In 1982, the Vietnam Veterans Memorial was dedicated on the National Mall in Washington, D.C.
In 1985, some 23,000 residents of Armero, Colombia, died when a volcanic mudslide buried the city.
In 2000, lawyers for George W. Bush failed to win a court order barring manual recounts of ballots in Florida. Florida Secretary of State Katherine Harris announced she would end the recounting at 5 p.m. Eastern time the next day — prompting an immediate appeal by lawyers for Al Gore.
In 2015, Islamic State militants carried out a set of coordinated attacks in Paris on the national stadium, restaurants and streets, and a crowded concert hall, killing 130 people in the worst attack on French soil since World War II.

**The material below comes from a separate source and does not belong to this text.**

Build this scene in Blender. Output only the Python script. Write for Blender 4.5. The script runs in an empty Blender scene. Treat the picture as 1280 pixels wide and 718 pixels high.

TODAY’S BIRTHDAYS: Blues singer John Hammond is 77. Country singersongwriter Ray Wylie Hubbard is 73. Actor Joe Mantegna is 72. Actor Chris Noth is 65. Actress-comedian Whoopi Goldberg is 64. Actress Caroline Goodall is 60. Former NFL quarterback and College Football Hall-of-Famer Vinny Testaverde is 56. Rock musician Walter Kibby (Fishbone) is 55. Comedian and talk show host Jimmy Kimmel and actor Steve Zahn are 52. Actor Gerard Butler and writer-activist Ayaan Hirsi Ali are 50.